City Managers in Top 5% of Canadian Incomes

$89,000.00 marks the bottom end of the Top 5% of income earners in Canada.

This story generated many pointed comments as most managers would fall inside this income strata. Most pronounced was how the weakest link in interpersonal skills could end up as the General Manager for Human Resources with a $164,838.00 salary.

The distrust of certain, not all, managers is still quite evident. When the strike ends the one statement a manager should not say is:
This strike has been hard on all of us.
Any one who complains after making over $77.00/hour for the past 10 weeks will lose any and all respect of returning staff.

$300,000.00 marks the bottom end of the Top 1% of income earned in Canada.

City Manager Judy Rogers falls within this category. I don't begrudge her the amount. I would not want a job that regularly consumes 15 hours a day of navigating the inflated egos of politicians and the unrelenting demands of taxpayers and employees. CUPE has consistently complained about Ms Roger's pay but it is fair when comparing equal pay for equal work in other cities across Canada.

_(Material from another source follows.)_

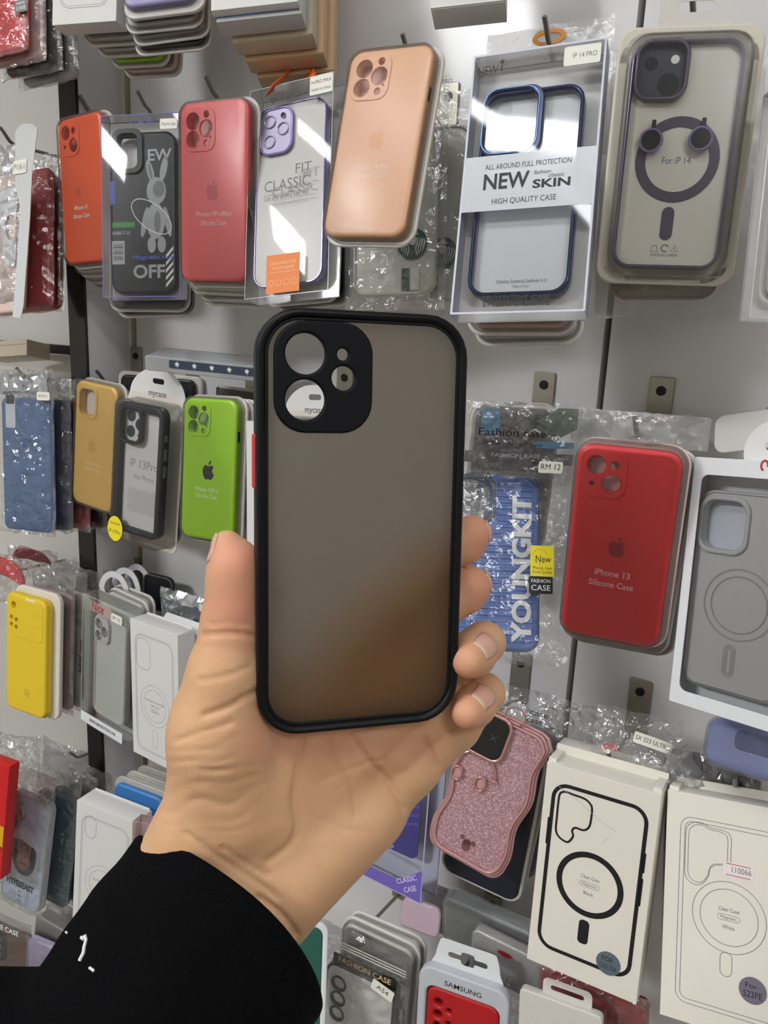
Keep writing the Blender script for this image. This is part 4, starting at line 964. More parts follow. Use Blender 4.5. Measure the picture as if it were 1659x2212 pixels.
# red case
it = Item('phone_case', 'bright red silicone phone case with pale lettering in a clear tray', 'phone case', ([1250, 959], [1478, 980], [1421, 1404], [1208, 1361]), 74, 151, .560)
a, b = it.loc(1322, 1243), it.loc(1319, 1265); e = it.loc(1333, 1184)
silicone(it, mcol('red_silicone', 226, 34, 40), 'duo', mcol('rosy_lining', 206, 168, 168), tray=mcol('pinkish_tray', 226, 204, 198), logo=(e[0], e[1], 15), logo_m=mcol('dark_red_emblem', 152, 26, 34),
         lines=[('iPhone 13', a[0], a[1] - 1, 26, 4.7), ('Silicone Case', b[0], b[1] - 1.5, 33, 4.7)], ink=mcol('pink_ink', 248, 206, 204))
it.add('hang_bag_top', move(crumple(44, 24, 5, 31, 2.4, 4), 6, 86, -12), mBag, smooth=0, label='crinkled clear hang strip')
packs(it, 2, [mcol('brownish_case', 150, 130, 116), mcol('dim_case', 0, 0, 0)], '{} pack hanging behind the bright red case', 'packs behind the bright red case', first=(6, -8, -18), step=(5, -7, -20), w=86, h=166)
it = Item('carton', 'white header carton standing behind the bright red case', 'box', ([1240, 880], [1538, 905], [1530, 975], [1232, 950]), 112, 27, .665); it.add('body', block(112, 27, -3, 0), mPaper)
it.add('hang_film', move(crumple(110, 28, 3, 14, 1.6, 5), 0, 0, 3), mBagDull, smooth=0)
# boxed grey magnetic case at the right edge
it = Item('case_box', 'white framed box with a grey magnetic case, cut off by the right edge', 'phone case', ([1508, 978], [1790, 1010], [1730, 1600], [1440, 1517]), 98, 192, .560)
mWhF = mcol('white_frame', 228, 230, 234)
it.add('frame', join(slab([rr(98, 192, 1.5), rr(84, 168, 6, 0, -1)], -1, 0, .3)), mWhF); it.add('box_body', join(slab([rr(98, 192, 1), rr(96.6, 190.6, .6)], -24, -1, .2), block(97, 191, -24.5, -23.5)), mWhF)
it.add('clear_window', flat([rr(86, 170, 6, 0, -1)], -.8), mClear)
l0, l1 = it.loc(1506, 1040, -8), it.loc(1508, 1490, -8)
gx, gy = l0[0] + 41, -4; mGry = mcol('boxed_grey', 186, 186, 186)
cb = (gx - 16, gy + 50)
it.add('shell', slab([rr(77, 152, 13, gx, gy), rr(33, 37, 10, *cb)], -18, -8, 2.5), mGry); it.add('rim_line', stroke(rr(73, 148, 12, gx, gy), .8, -7.9), mcol('grey_dark', 116, 116, 118))
it.add('camera_surround', slab([rr(40, 44, 12, *cb), rr(33, 37, 9.5, *cb)], -10, -5.6, 1.2), mGry); it.add('lining', flat([rr(36, 40, 9, *cb)], -17), mcol('bluish_lining', 196, 202, 214))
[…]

Check out CBC.ca's High Income Canadians

Stats Canada High-income Canadians


Anonymous said...

You're right, Picket Boy. Ms. Rogers has a tough job. Signing on to it requires an awareness, at the outset, that labour disruptions are possible and that she will be publicly praised or criticized for her performance. Accountability is one reason why she earns so much. Her job requires big decisions, ones that will inevitably leave some disheartened, others frustrated and still others angry.

Those who are hurting as a result of the City negotiating team's failure to bargain in good faith prior to and during the first 8 weeks of the strike have every right to be angry and express their feelings so long as they do so within the bounds of the law.

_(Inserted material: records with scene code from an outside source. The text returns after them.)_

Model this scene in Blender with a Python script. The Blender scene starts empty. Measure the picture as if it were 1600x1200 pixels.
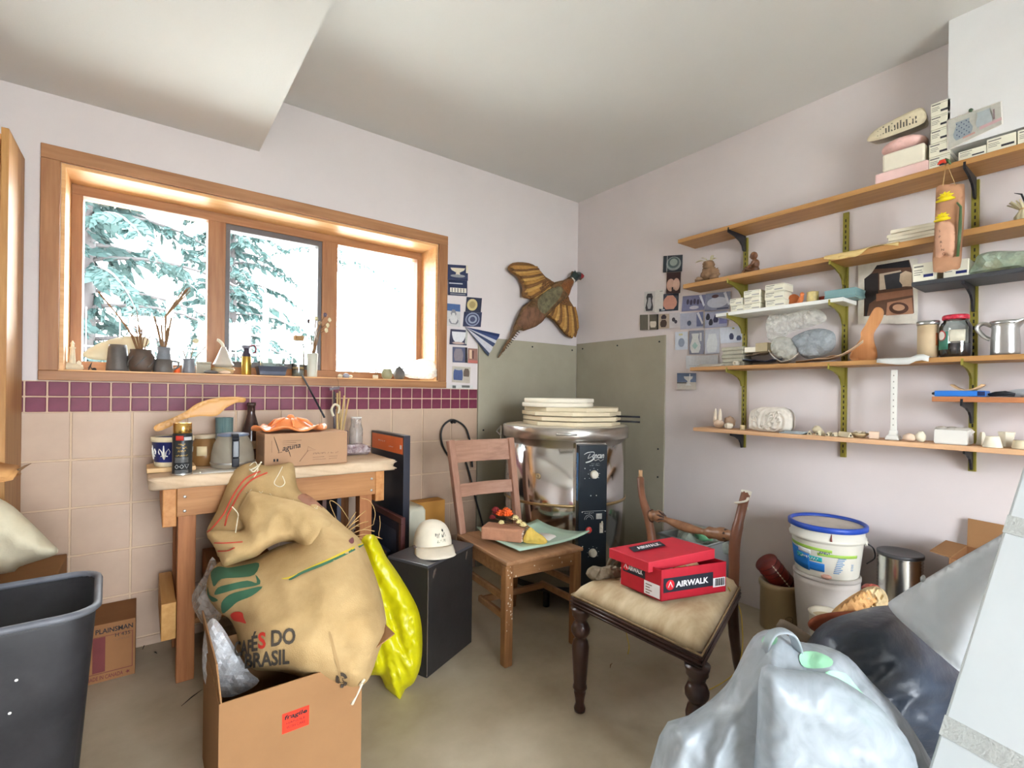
import bpy, bmesh, math, random
from mathutils import Vector, Matrix, noise
from mathutils.geometry import delaunay_2d_cdt
random.seed(7)
S = bpy.context.scene
COL = S.collection
PI = math.pi

# ---------------------------------------------------------------- camera
FPX, HY = 766.0, 616.0                       # focal length in pixels of a 1600x1200 frame, horizon row
CAM = Vector((-2.66, -2.723, 1.14))
YAW, ROLL = math.radians(53.1), 0.0126
FW = Vector((math.cos(YAW), math.sin(YAW), 0))
_r0 = Vector((math.sin(YAW), -math.cos(YAW), 0))
RT = _r0 * math.cos(ROLL) + Vector((0, 0, math.sin(ROLL)))
UP = Vector((0, 0, math.cos(ROLL))) - _r0 * math.sin(ROLL)
cd = bpy.data.cameras.new('camera'); cam = bpy.data.objects.new('camera', cd); COL.objects.link(cam)
cd.sensor_fit = 'HORIZONTAL'; cd.sensor_width = 36.0; cd.lens = 36.0 * FPX / 1600.0
cd.shift_y = (HY - 600.0) / 1600.0
cd.clip_start = 0.02; cd.clip_end = 400
cam.matrix_world = Matrix(((RT.x, UP.x, -FW.x, CAM.x), (RT.y, UP.y, -FW.y, CAM.y), (RT.z, UP.z, -FW.z, CAM.z), (0, 0, 0, 1)))
S.camera = cam

# ---------------------------------------------------------------- world, light, exposure
SKY = 26.0
w = bpy.data.worlds.new('sky'); S.world = w; w.use_nodes = True
bg = w.node_tree.nodes['Background']
bg.inputs['Color'].default_value = (0.93, 0.97, 1.0, 1)
bg.inputs['Strength'].default_value = SKY
def portal(name, loc, rot, sx, sy):
    l = bpy.data.lights.new(name, 'AREA'); l.shape = 'RECTANGLE'; l.size = sx; l.size_y = sy
    l.cycles.is_portal = True
    o = bpy.data.objects.new(name, l); COL.objects.link(o); o.location = loc; o.rotation_euler = rot
    return o
portal('window_portal', (-2.07, 0.30, 1.65), (-PI/2, 0, 0), 1.8, 1.0)
portal('fill_door_portal', (-2.1, -5.02, 1.12), (PI/2, 0, 0), 1.6, 2.2)  # sky sampling through the doors added behind the camera for fill
S.view_settings.view_transform = 'Standard'; S.view_settings.look = 'None'
S.view_settings.exposure = 0.6; S.view_settings.gamma = 1.0; S.view_settings.use_curve_mapping = False

# ---------------------------------------------------------------- placing: photo pixel -> real point on a known plane
def ray(px, py): return FW + RT * ((px - 800) / FPX) + UP * ((HY - py) / FPX)
def at(d, px, py): return CAM + ray(px, py) * d                       # a point at depth d
def bw(px, py, y=0.0): R = ray(px, py); return CAM + R * ((y - CAM.y) / R.y)   # on a plane parallel to the window wall
def rw(px, py, x=0.0): R = ray(px, py); return CAM + R * ((x - CAM.x) / R.x)   # on a plane parallel to the shelf wall
def fz(px, py, z=0.0): R = ray(px, py); return CAM + R * ((z - CAM.z) / R.z)   # on a level plane
def dep(p): return (Vector(p) - CAM).dot(FW)

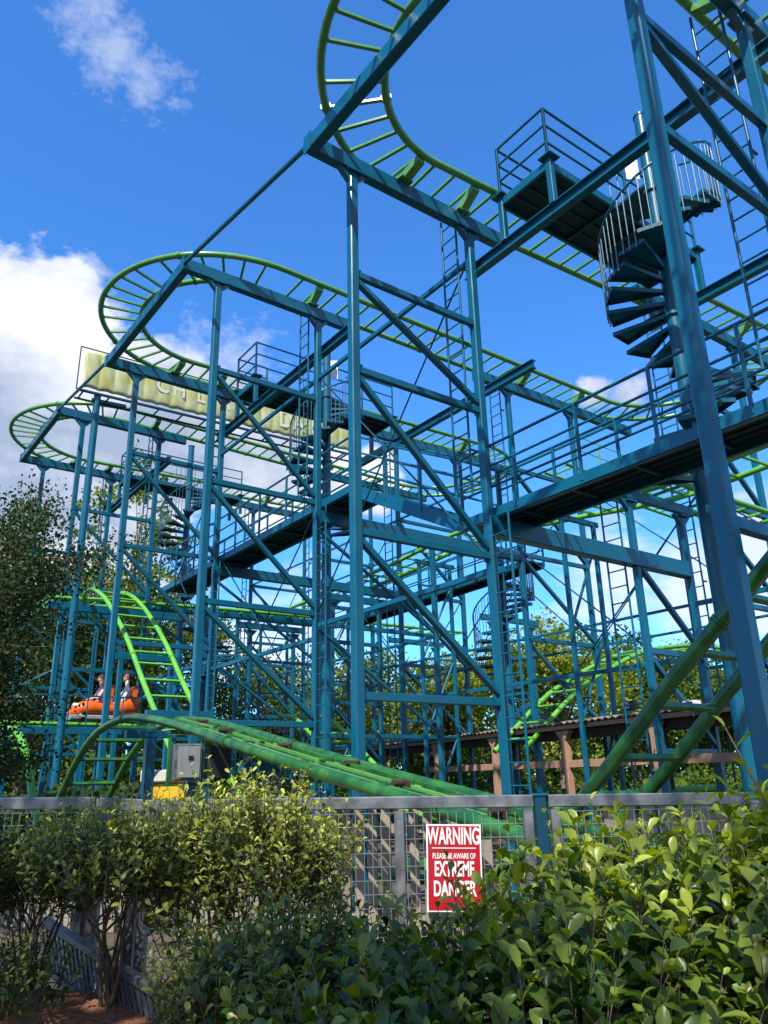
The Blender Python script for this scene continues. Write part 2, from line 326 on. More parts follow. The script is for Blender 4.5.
# crossed rods in the row planes
def xrods(a0,a1,b,z0,z1,lab):
    t=thing('cross_bracing',lab,'cross bracing',P(a0,b,z0),'crossed bracing rods between towers')
    for p,q in (((a0+.09,z0),(a1-.09,z1)),((a0+.09,z1),(a1-.09,z0))):
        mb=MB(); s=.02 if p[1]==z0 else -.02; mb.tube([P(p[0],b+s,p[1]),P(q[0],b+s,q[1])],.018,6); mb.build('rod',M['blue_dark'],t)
xrods(aA,aC,BR,4.8,10.2,'tall crossed rods between the two centre towers')
xrods(aE,aF,BR,4.8,9.7,'crossed rods between the left towers')
xrods(aC,aE,BR+.1,2.6,7.2,'crossed rods below the second hairpin')
xrods(aA,aC,14.3,2.6,7.0,'thin crossed rods low behind the centre right post')
xrods(aC,aE,14.3,2.6,7.0,'thin crossed rods low behind the centre posts')
xrods(aE,aF,14.3,4.8,9.4,'thin crossed rods far behind the left posts')
xrods(aD,aA,14.3,2.6,7.0,'thin crossed rods at the right edge behind the shed')

for k,(a,z,lab) in enumerate(((10.8,7.1,'just right of the centre right post'),(15.9,7.25,'at the centre'),(21.1,7.0,'left of centre'),(25.2,7.0,'at the far left'))):
    t=thing('track_support','pair of slim posts under the level green track '+lab,'support frame',P(a,13.5,0),'slim frames under the level track')
    for b in (12.95,14.05):
        mb=MB(); mb.bar(P(a,b,0),P(a,b,z-.1),.09,.09,up=vb,ch=.008); mb.build('column',M['blue'],t)
    mb=MB(); mb.bar(P(a,12.8,z-.05),P(a,14.2,z-.05),.09,.12,ch=.008); mb.build('cross_beam',M['blue'],t)
    for i in range(3):
        mb=MB(); z0=.6+i*2.0; mb.bar(P(a,12.99,z0),P(a,14.01,z0+1.9),.05,.05,up=ua,ch=.004); mb.build('diagonal_brace',M['blue'],t)
        mb=MB(); mb.bar(P(a,12.99,z0+1.95),P(a,14.01,z0+1.95),.05,.05,ch=.004); mb.build('strut',M['blue'],t)
# single mid posts with thin struts, and thin horizontal ties along the rear rows
for k,(a,lab) in enumerate(((aC,'behind the double post left of centre'),(aE,'left of centre behind the second hairpin'),(aF,'at the left beside the spiral stairs'),(aG,'far left behind the trees'))):
    t=thing('walkway_post','slim teal post with struts under the walkway '+lab,'support post',P(a,11.3,0),'slim posts under the walkway girders')
    mb=MB(); mb.bar(P(a,11.3,0),P(a,11.3,6.78),.11,.11,up=vb,ch=.01); mb.build('column',M['blue'],t)
    for z in (2.4,4.6):
        mb=MB(); mb.bar(P(a,BR+.07,z),P(a,11.24,z),.06,.08,ch=.006); mb.build('strut',M['blue'],t)
    mb=MB(); mb.bar(P(a,BR+.07,4.5),P(a,11.24,2.5),.06,.07,up=ua,ch=.006); mb.build('diagonal_brace',M['blue'],t)
    mb=MB(); mb.bar(P(a,BR+.07,6.6),P(a,11.24,4.7),.06,.07,up=ua,ch=.006); mb.build('diagonal_brace',M['blue'],t)
pairs=((aA,aC,'right of centre'),(aC,aE,'at the centre'),(aE,aF,'left of centre'),(aF,aG,'at the far left'))
for a0,a1,lab in pairs:
    for b,nb in ((14.3,'first'),(16.9,'second')):
        for z,nz in ((2.6,'low'),(4.8,'middle'),(9.4,'high')):
            tie(a0+.07,a1-.07,b,z,'%s thin tie along the %s rear row %s'%(nz,nb,lab),.05,.06)
for a0,a1,lab in pairs[1:]:
    tie(a0+.08,a1-.08,BF,4.77,'thin front row tie '+lab,.05,.06) if lab=='at the far left' else None
    tie(a0+.08,a1-.08,11.3,4.6,'thin tie between the slim walkway posts '+lab,.05,.06)
xrods(aF,aG,14.3,4.8,9.4,'thin crossed rods at the far left rear')
xrods(aE,aF,16.9,2.6,7.0,'thin crossed rods low at the rear left of centre')
xrods(aC,aE,16.9,4.8,9.4,'thin crossed rods high at the rear behind the centre')
xrods(aA,aC,16.9,4.8,9.4,'thin crossed rods high at the rear right of centre')
xrods(aF,aG,BR,4.8,9.7,'crossed rods at the far left front towers')

# ------------------------------------------------------------------ track
G=.47; RR=.066
def frame(pts,banks=None):
    out=[]
    n=len(pts)
    for i in range(n):
        d=(pts[min(i+1,n-1)]-pts[max(i-1,0)]).normalized()
        s=d.cross(Z)
        s=s.normalized() if s.length>1e-4 else vb
        bk=banks[i] if banks else 0
        if bk: s=(s*math.cos(bk)+Z*math.sin(bk)).normalized()
        out.append((pts[i],d,s,s.cross(d)))
    return out
def catmull(ctrl,step=.15):
    c=[V(p) for p in ctrl]; c=[c[0]*2-c[1]]+c+[c[-1]*2-c[-2]]; out=[]
    for i in range(1,len(c)-2):
        n=max(2,int((c[i+1]-c[i]).length/step))
        for k in range(n):
            t=k/n; p0,p1,p2,p3=c[i-1:i+3]
            out.append(.5*((2*p1)+(p2-p0)*t+(2*p0-5*p1+4*p2-p3)*t*t+(3*p1-p0-3*p2+p3)*t**3))
    out.append(c[-2]); return out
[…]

Actions such as the debris strewn on sports fields are reprehensible and the police should investigate. To whomever committed this unlawful act, what you did is more than an unacceptable protest. I hope they find you because you deserve to be punished for it. It is no way to express your anger, however beset you are by the strike.

Regarding what managers shouldn't say once the strike is over, two had stopped by the site I picket at a couple of weeks ago and whined about how hard it will be for them to book holidays because all of the managers will be wanting them right away. Please forgive those of us who hold no sympathy for their plight.

Anonymous said...

It's true that you strikers have had a tough time of it. But middle managers haven't exactly had it easy either. Tons of overtime, no control over their situation either - the decisions about the strike are made above their heads. It's all very well earning lots of extra cash, but it comes at a cost too.

All I'm trying to point out is that the interests of everyone are best served by trying to see the other's point of view. I guess if that had been going on in the first place, there wouldn't have a been a strike at all.

spartikus said...

Rogers earns the "market rate", true, but that rate has been so skewed in recent years to favour upper-level managerial positions, and I acknowledge this is more pronounced in the private sector, as to become a somewhat serious macroeconomic problem.

I'll say it again: Rogers accounts for 1% of the City of Vancouver payroll. The remaining managers account for another 29%.

Individuals in positions of great responsibility should be compensated accordingly, absolutely. But it's my personal view that City Managers across Canada such as Rogers would be more than adequately compensated at half their current salary.

spartikus said...

It's all very well earning lots of extra cash, but it comes at a cost too.

I'm weeping. As some commentators here have suggested to unionized workers: If they don't like it they can always find another job.

I have a spouse in the union, a child in daycare, a mortgage and an employer who has over the summer rarely bothered to show up to bargaining sessions.